Saturday, October 29, 2011

Saturday scenes and scenery: a visit to #OccupySF

The subhead on the Chronicle front page story was unexpected.

Peaceful coexistence prevails amid campers, tourists.



1Chron "peaceful coexistence".jpg

I didn't expect the Chron to go all sweetness and light about OccupySF. The Chronicle seldom reports positively on local protests.

Suddenly, there were people who looked more like office workers than hippies strolling among the 50 tents pitched on the concrete and grass. Tourists gave high-fives to the campers. A group resembling yoga instructors set up a huge rug and spent the afternoon meditating.

The calm followed an alarm on Wednesday night when hundreds turned up to meet any effort by the city to remove the encampment.

More than 300 protesters gathered Wednesday night after word swept through the camp that the mayor and police force would make good on warnings to clear the tents out because of what they said were sanitation and illegal camping violations. By midnight, demonstrators had been joined by a phalanx of union leaders and politicians, including two mayoral candidates, Supervisor John Avalos and state Sen. Leland Yee.

Police with batons and helmets gathered near the plaza, and the protesters girded for passive resistance. But the raid never came.

I guess that interim Mayor (and current candidate) Ed Lee didn't want to be the target of the kind of storm of civic condemnation from all sides that Oakland Mayor Wilma Chan Jean Quan is facing.

I had some time on Friday to drop by OccupySF.

2welcome-join us.jpg
Certainly the folks at the encampment appear organized and friendly. With a little initiative, it wouldn't be hard to find a way to get involved.

3we are 99 percent chow line.jpg
Somebody had brought in some wrapped sandwiches. Folks lined up quietly.

4circle on a carpet.jpg
Elsewhere earnest conversations were underway.

5bathrooms are private donations.jpg
This explanatory note was the most concrete expression of animus between Occupiers and the city authorities. The bathrooms are private donations, not help from the city. They were being pumped out as I arrived.
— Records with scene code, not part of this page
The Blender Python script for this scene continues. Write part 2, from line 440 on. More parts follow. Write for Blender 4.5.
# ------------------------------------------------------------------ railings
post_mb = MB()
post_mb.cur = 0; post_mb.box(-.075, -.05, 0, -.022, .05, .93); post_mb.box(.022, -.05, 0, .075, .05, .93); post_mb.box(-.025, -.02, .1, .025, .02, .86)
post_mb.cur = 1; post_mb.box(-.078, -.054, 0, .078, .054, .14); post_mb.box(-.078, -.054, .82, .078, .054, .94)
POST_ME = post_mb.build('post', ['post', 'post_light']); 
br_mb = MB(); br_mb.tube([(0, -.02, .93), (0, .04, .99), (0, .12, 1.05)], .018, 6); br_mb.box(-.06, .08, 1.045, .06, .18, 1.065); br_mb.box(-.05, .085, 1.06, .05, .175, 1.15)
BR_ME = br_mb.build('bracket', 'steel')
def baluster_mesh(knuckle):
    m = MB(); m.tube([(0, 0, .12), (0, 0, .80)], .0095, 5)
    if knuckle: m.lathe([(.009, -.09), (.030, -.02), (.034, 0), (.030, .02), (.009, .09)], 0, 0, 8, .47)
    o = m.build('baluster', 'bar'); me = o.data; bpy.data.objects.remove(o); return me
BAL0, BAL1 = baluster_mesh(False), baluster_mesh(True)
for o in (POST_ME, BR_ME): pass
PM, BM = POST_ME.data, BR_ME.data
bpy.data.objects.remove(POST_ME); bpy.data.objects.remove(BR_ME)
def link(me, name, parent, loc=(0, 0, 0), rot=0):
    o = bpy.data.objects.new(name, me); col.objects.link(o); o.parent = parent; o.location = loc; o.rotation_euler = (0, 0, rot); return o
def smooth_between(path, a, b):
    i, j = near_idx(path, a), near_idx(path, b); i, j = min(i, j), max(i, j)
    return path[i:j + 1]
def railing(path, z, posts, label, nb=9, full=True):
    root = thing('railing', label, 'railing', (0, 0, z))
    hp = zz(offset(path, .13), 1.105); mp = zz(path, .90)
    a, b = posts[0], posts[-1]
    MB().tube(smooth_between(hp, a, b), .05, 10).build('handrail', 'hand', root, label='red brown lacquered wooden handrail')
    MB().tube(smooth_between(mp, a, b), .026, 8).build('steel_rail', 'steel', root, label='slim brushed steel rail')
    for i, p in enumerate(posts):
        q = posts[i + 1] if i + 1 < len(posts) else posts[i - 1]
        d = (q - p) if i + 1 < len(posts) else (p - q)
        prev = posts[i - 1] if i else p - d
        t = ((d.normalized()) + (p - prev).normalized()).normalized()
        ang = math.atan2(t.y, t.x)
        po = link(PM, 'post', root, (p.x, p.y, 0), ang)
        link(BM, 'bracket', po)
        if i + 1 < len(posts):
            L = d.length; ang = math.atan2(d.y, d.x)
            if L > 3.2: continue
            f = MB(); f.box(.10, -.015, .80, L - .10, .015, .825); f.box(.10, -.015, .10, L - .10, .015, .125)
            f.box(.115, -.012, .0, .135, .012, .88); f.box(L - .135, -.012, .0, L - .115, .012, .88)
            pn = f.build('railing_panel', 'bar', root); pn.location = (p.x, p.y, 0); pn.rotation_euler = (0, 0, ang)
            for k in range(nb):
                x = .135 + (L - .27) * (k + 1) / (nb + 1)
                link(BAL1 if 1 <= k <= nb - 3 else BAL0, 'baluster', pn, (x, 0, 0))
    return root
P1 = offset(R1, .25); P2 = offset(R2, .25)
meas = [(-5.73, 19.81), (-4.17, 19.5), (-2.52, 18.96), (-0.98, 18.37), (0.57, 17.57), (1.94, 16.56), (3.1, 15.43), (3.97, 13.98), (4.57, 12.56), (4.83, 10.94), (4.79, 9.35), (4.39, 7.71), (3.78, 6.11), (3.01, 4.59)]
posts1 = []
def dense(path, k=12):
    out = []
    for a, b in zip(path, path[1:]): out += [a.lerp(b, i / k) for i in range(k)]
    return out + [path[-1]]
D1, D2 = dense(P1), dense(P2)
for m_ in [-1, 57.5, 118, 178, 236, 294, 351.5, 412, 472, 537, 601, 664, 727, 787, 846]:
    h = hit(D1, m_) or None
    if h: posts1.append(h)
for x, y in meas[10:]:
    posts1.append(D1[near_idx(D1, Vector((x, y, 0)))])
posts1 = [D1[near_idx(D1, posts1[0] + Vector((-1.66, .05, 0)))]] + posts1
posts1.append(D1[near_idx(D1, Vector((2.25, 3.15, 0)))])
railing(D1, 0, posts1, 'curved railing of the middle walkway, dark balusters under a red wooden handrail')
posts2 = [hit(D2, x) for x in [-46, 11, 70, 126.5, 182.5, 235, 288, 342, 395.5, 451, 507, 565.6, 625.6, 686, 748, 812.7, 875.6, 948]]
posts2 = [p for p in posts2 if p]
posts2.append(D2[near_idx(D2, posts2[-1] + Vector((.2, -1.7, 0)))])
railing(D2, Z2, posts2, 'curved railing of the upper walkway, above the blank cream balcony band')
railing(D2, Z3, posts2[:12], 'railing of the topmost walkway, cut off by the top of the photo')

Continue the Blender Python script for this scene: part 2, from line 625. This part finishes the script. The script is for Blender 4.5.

6protest central signs.jpg

Half a block down Market Street in front of the Federal Reserve Bank, a small band reminded passersby why the Occupiers had come to this place.

7how many wars-must die.jpg
Having devoted countless hours to working to end current U.S. wars, it was good to see that turning away from wars is one theme here.

I feel precariousness, a mix of anxiety and hope, when I look in on the Occupiers. For the moment, this is a sort of peaceable kingdom, but for how long? What happens when the Pacific storms blow in? What happens after the mayoral election when the city authorities will likely feel more empowered to roust the encampment? Can an embattled motley community keep the focus on the system's failure to work for the 99 percent or will this devolve into a nasty fight about police brutality?

I wouldn't want to live where these folks are; I do my political agitation in other venues. But they make me glad. I'm glad for the Occupiers because they've found a way to bring their awareness of their own exclusion into full view -- and to make common cause with most all the rest of us. I'm glad for the nation because we're finally talking about what matters: how to make a wealthy economy work for all of us, not just the greediest.

4 comments:

sasha said...

I think you got the Oakland Mayor wrong. It's Jean Quan, not Wilma Chang.

janinsanfran said...

Thanks sasha -- I'm an idiot! Corrected.

Anonymous said...

Jan--It's been hard for me to believe what I've been hearing/reading about the Oakland governmental response to the Occupy movement. Unbelievable!
Cop Car

janinsanfran said...

Hi Cop Car -- the Oakland response is part of a long pattern of unprofessional, sometimes lethal, misconduct by the OPD. This goes back years -- well before recent events, a federal judge was deciding whether they need to be taken over by some outside authority. Excellent description at Colorlines.